**What is asked**
Of all the lines here, how many include the string "script"? Answer with the number only.

**Data section**
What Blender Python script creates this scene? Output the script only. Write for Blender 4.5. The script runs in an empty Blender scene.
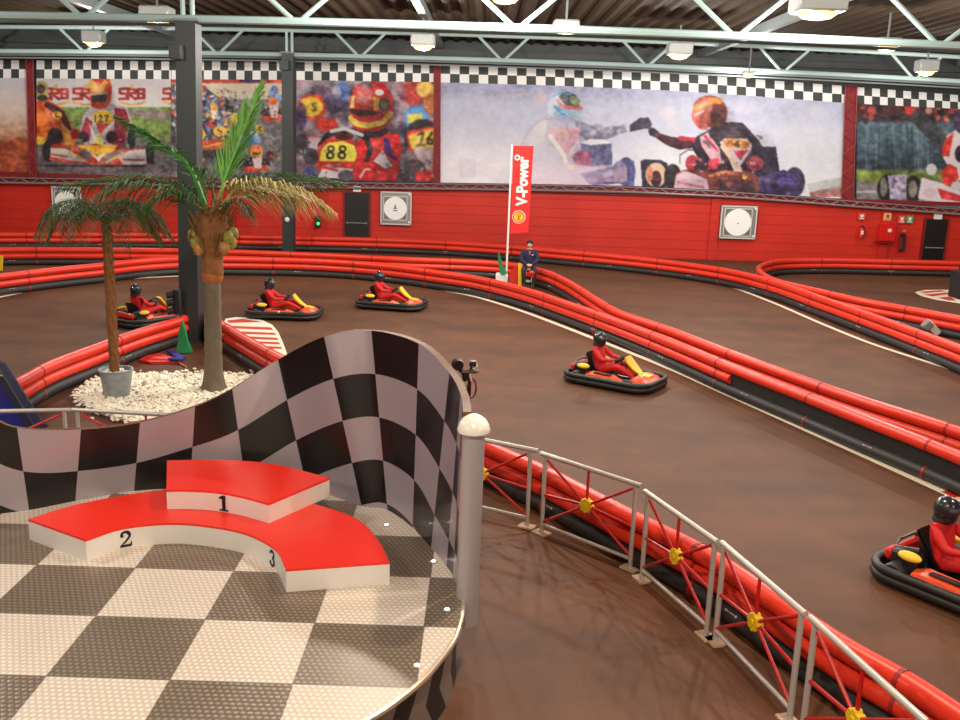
import bpy, math, random
import numpy as np
from mathutils import Vector, Matrix, Euler
random.seed(7); rng = np.random.RandomState(7)
C = bpy.context.scene.collection
PI = math.pi
# ------------------------------------------------------------------ camera model (for measuring the place from the photograph)
H = 4.6; F = 950.0; TH = math.radians(13); RO = .032
def ray(px, py):
    a = px-480; b = py-360
    c, s = math.cos(RO), math.sin(RO)
    u = a*c+b*s; v = -a*s+b*c
    return u, F*math.cos(TH)-v*math.sin(TH), -F*math.sin(TH)-v*math.cos(TH)
def P(px, py, z=0.):            # point of a pixel on the horizontal plane z
    X, Y, Z = ray(px, py); t = (z-H)/Z
    return Vector((X*t, Y*t, z))
def V(px, py, y):               # point of a pixel on the vertical plane y
    X, Y, Z = ray(px, py); t = y/Y
    return Vector((X*t, y, H+Z*t))
cam_d = bpy.data.cameras.new('camera'); cam = bpy.data.objects.new('camera', cam_d); C.objects.link(cam)
cam_d.sensor_width = 36; cam_d.lens = F/960*36; cam_d.clip_end = 300; cam_d.clip_start = .05
Mx = Matrix.Rotation(PI/2-TH, 4, 'X') @ Matrix.Rotation(RO, 4, 'Z')
cam.matrix_world = Matrix.Translation((0, 0, H)) @ Mx
bpy.context.scene.camera = cam
# ------------------------------------------------------------------ materials
def lin(c):
    return tuple((x/12.92 if x <= .04045 else ((x+.055)/1.055)**2.4) for x in [k/255. for k in c])
MATS = {}
def mat(name, rgb, rough=.5, metal=0., spec=.5, emis=None, es=1., noise=0., nscale=8., bump=0., coat=0., trans=0.):
    if name in MATS: return MATS[name]
    m = bpy.data.materials.new(name); m.use_nodes = True; nt = m.node_tree; b = nt.nodes['Principled BSDF']
    col = lin(rgb)+(1,)
    b.inputs['Base Color'].default_value = col
    b.inputs['Roughness'].default_value = rough; b.inputs['Metallic'].default_value = metal
    b.inputs['Specular IOR Level'].default_value = spec; b.inputs['Coat Weight'].default_value = coat
    b.inputs['Transmission Weight'].default_value = trans
    if emis: b.inputs['Emission Color'].default_value = lin(emis)+(1,); b.inputs['Emission Strength'].default_value = es
    tc = nt.nodes.new('ShaderNodeTexCoord'); n = nt.nodes.new('ShaderNodeTexNoise')
    n.inputs['Scale'].default_value = nscale; n.inputs['Detail'].default_value = 4
    nt.links.new(tc.outputs['Object'], n.inputs['Vector'])
    if noise > 0:
        r = nt.nodes.new('ShaderNodeMapRange'); r.inputs[3].default_value = 1-noise; r.inputs[4].default_value = 1+noise
        r.inputs[1].default_value = .25; r.inputs[2].default_value = .75
        nt.links.new(n.outputs['Fac'], r.inputs[0])
        mx = nt.nodes.new('ShaderNodeVectorMath'); mx.operation = 'SCALE'; mx.inputs[0].default_value = col[:3]
        nt.links.new(r.outputs[0], mx.inputs['Scale']); nt.links.new(mx.outputs[0], b.inputs['Base Color'])
    if bump > 0:
        bp = nt.nodes.new('ShaderNodeBump'); bp.inputs['Strength'].default_value = bump; bp.inputs['Distance'].default_value = .02
        nt.links.new(n.outputs['Fac'], bp.inputs['Height']); nt.links.new(bp.outputs[0], b.inputs['Normal'])
    MATS[name] = m; return m
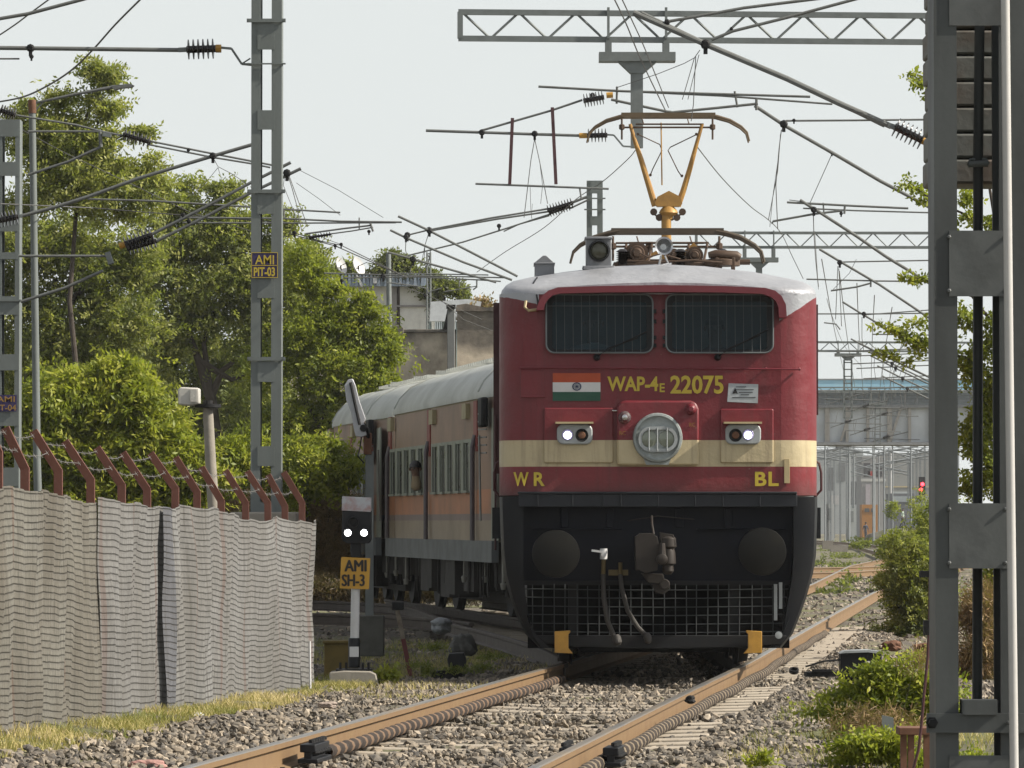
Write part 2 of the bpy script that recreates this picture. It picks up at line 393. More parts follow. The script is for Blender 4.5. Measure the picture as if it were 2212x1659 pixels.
# ------------------------------------------------------------------ rails and sleepers
RP = [(-.068, -.172), (.068, -.172), (.068, -.162), (.012, -.145), (.009, -.05), (.034, -.038), (.034, -.006), (.024, 0), (-.024, 0), (-.034, -.006), (-.034, -.038), (-.009, -.05), (-.012, -.145), (-.068, -.162)]
def resample(pts, step):
    out = []
    D = pts[0][1]
    n_ = max(4, int((pts[-1][1]-pts[0][1])/step))
    ys_ = np.linspace(pts[0][1], pts[-1][1], n_); xs_ = np.interp(ys_, [p[1] for p in pts], [p[0] for p in pts])
    for _ in range(2):
        xs_[1:-1] = (xs_[:-2]+2*xs_[1:-1]+xs_[2:])/4
    return list(zip(xs_, ys_))
m_railshade = M('shaded_brown_rail', (.05, .032, .02), .7, 0, (.5, None), 5)  # little-used rails, with the train's shade also put into the colour
def rail(pts, parent, dz=0, name='rail', free=False, dull=False):  # dull: little-used rails with the train's shade also in the colour
    q = pts if free else resample(pts, 1.0)
    mb = MB(); k = len(RP); rows = []
    for i, (x, y) in enumerate(q):
        a = q[max(i-1, 0)]; b_ = q[min(i+1, len(q)-1)]; d = Vector((b_[0]-a[0], b_[1]-a[1], 0)).normalized(); nrm = Vector((d.y, -d.x, 0))
        rows.append([Vector((x, y, dz))+nrm*px+Vector((0, 0, pz)) for px, pz in RP])
    vs = [p for r in rows for p in r]
    for i in range(len(rows)-1):
        for j in range(k):
            a = i*k+j; b_ = i*k+(j+1) % k
            mb.f.append((a, b_, b_+k, a+k)); mb.m.append(1 if j in (6, 7, 8) else 0)
    mb.f.append(tuple(range(k))); mb.m.append(0); mb.f.append(tuple(range((len(rows)-1)*k+k-1, (len(rows)-1)*k-1, -1))); mb.m.append(0)
    mb.v = [tuple(p) for p in vs]
    return mb.build(name, [m_rail if not dull else m_railshade, m_railtop if not dull else m_railshade], parent, smooth=30)
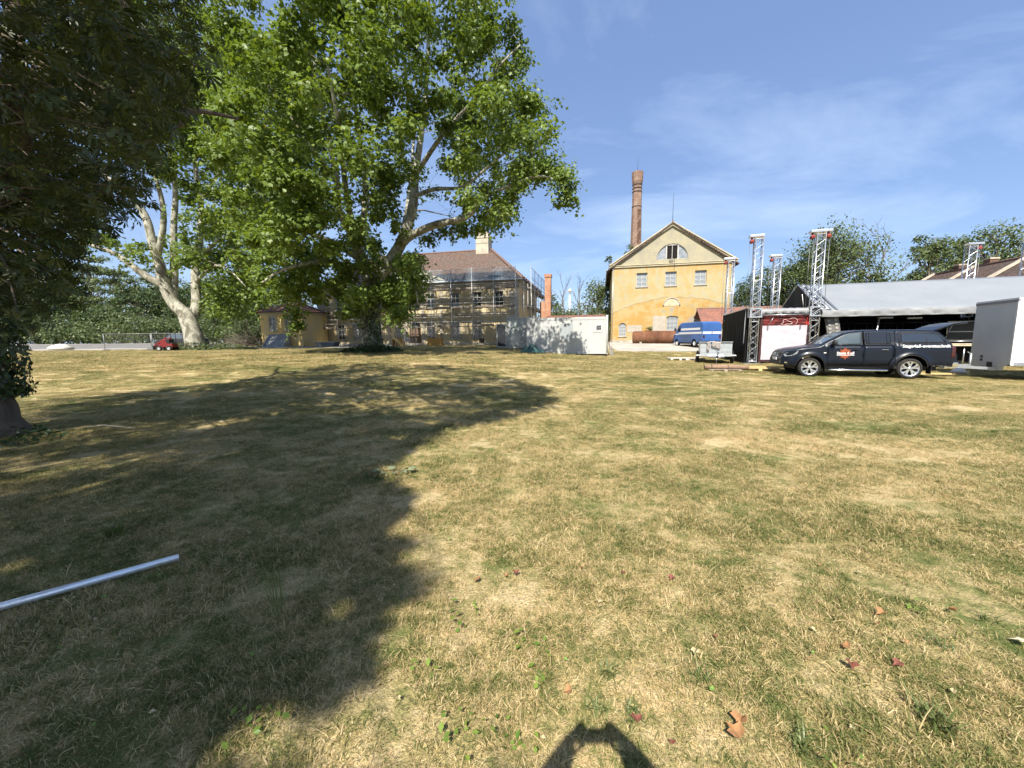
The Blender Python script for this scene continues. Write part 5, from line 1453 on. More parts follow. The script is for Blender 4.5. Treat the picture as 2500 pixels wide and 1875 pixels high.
# cellar hatch: slanted glazed frame leaning at the annex wall
hatch = thing('cellar_hatch', 'slanted dark cellar hatch leaning against the yellow annex', 'hatch', Matrix.Translation(ao) @ rotz(RZ) @ Vector((2.55, -.1, -.05)), RZ)
HM = Matrix.Translation((0, -1.15, 0)) @ Matrix.Rotation(rad(52), 4, 'X')
M_HATCH = mat('sooty_hatch', (0.10, 0.10, 0.10), .35, col2=(0.22, 0.22, 0.21), vscale=1.8, spec=.6)
MB().box(-1.25, 1.25, 0, 1.75, -.03, .0, HM).obj('panel', M_HATCH, hatch)
mb = MB(); mb.box(-1.35, -1.25, -.05, 1.8, -.06, .06, HM); mb.box(1.25, 1.35, -.05, 1.8, -.06, .06, HM); mb.box(-1.25, 1.25, 1.75, 1.8, -.06, .06, HM); mb.box(-1.25, 1.25, -.05, 0, -.06, .06, HM); mb.obj('frame', M_GFRAME, hatch)
for s in (-1.32, 1.29): MB().prism([(-1.15, 0), (0, 0), (0, 1.42)], s, s + .03, rotz(rad(90)) @ Matrix.Scale(-1, 4, (0, 1, 0))).obj('cheek', M_STONE, hatch)

# ------------------------------------------------------------------ long low wall with tiled coping, brick pillar
p0, p1 = P(1336, 800, 46.8), P(1474, 800, 45.2)
wo = Vector((p0.x, p0.y, .8)); wl_ = (Vector((p1.x, p1.y, 0)) - Vector((p0.x, p0.y, 0))); wa = math.atan2(wl_.y, wl_.x); wl_ = wl_.length
gw = thing('garden_wall', 'long low wall with reddish tiled coping behind the white container', 'wall', wo, wa)
M_WALLP = mat('faded_wall_plaster', (0.50, 0.42, 0.28), .95, var=.2, vscale=1.0)
MB().box(0, wl_, 0, .4, -.6, 3.25).obj('masonry', M_WALLP, gw)
roof_slab('coping', [(-.1, -.35, 3.2), (wl_ + .1, -.35, 3.2), (wl_ + .1, .2, 3.62), (-.1, .2, 3.62)], .07, M_ROOF_RED, gw, 14, 2, .01)
roof_slab('coping', [(wl_ + .1, .75, 3.2), (-.1, .75, 3.2), (-.1, .2, 3.62), (wl_ + .1, .2, 3.62)], .07, M_ROOF_RED, gw, 14, 2, .01)
pb = P(1338, 760, 48.0); pb.z = .9
M_BRICK2 = brick_mat('orange_brick', (0.42, 0.21, 0.13), (0.50, 0.27, 0.17), (0.56, 0.36, 0.25))
pil = thing('brick_pillar', 'slim orange brick pillar right of the scaffold', 'pillar', pb, RZ)
zt = P(1338, 670, 48.0).z - .9
MB().box(-.36, .36, -.3, .45, -.5, zt - .35).obj('shaft', M_BRICK2, pil); MB().box(-.43, .43, -.37, .52, zt - .35, zt).obj('cap', M_BRICK2, pil)
zz = P(1333, 736, 48.0).z - .9
MB().prism(arch(-.62, .62, -.5, zz - .3, .3, 10), -.55, -.302).obj('buttress', M_BRICK2, pil)

# ------------------------------------------------------------------ brown roofed barn at the right
bo = Vector((42.9, 33.0, 0)); bo.z = gz(40, 30)
barn = thing('barn', 'long barn with brown tiled roof and pale parapets behind the stage', 'barn', bo, rad(-13.6))
BR = 8.0 - bo.z + .0; BE = 3.6
MB().box(-6, -5.6, -12, 9, -.5, BE).obj('side_wall', M_OCHRE, barn); MB().box(5.6, 6, -12, 9, -.5, BE).obj('side_wall', M_OCHRE, barn)
MB().prism([(-5.6, -.5), (5.6, -.5), (5.6, BE), (0, BR - .25), (-5.6, BE)], 8.6, 9).obj('gable_wall', M_OCHRE, barn)
MB().prism([(-5.6, -.5), (5.6, -.5), (5.6, BE), (0, BR - .25), (-5.6, BE)], -12, -11.6).obj('gable_wall', M_OCHRE, barn)
roof_slab('roof', [(-6.6, 9.4, BE - .35), (-6.6, -12.3, BE - .35), (0, -12.3, BR), (0, 9.4, BR)], .14, M_ROOF_DARK, barn, 14, 8)
roof_slab('roof', [(6.6, -12.3, BE - .35), (6.6, 9.4, BE - .35), (0, 9.4, BR), (0, -12.3, BR)], .14, M_ROOF_DARK, barn, 14, 8)
for y in (9.2, 4.6, -.4, -6.0):
    MB().bar((-6.62, y, BE - .28), (-.1, y, BR + .1), .34, .16).obj('parapet', M_MORTAR, barn)
MB().tube([(0, -12.3, BR + .03), (0, 9.4, BR + .03)], .13, 8).obj('ridge_cap', M_RIDGE, barn)
for y in (6.6, 3.4, -1.2): 
    MB().box(-.05, .55, y - .32, y + .32, BR - .6, BR + .45).obj('chimney', M_BRICK_D, barn); MB().box(-.11, .61, y - .38, y + .38, BR + .453, BR + .6).obj('chimney_cap', M_MORTAR, barn)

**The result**
3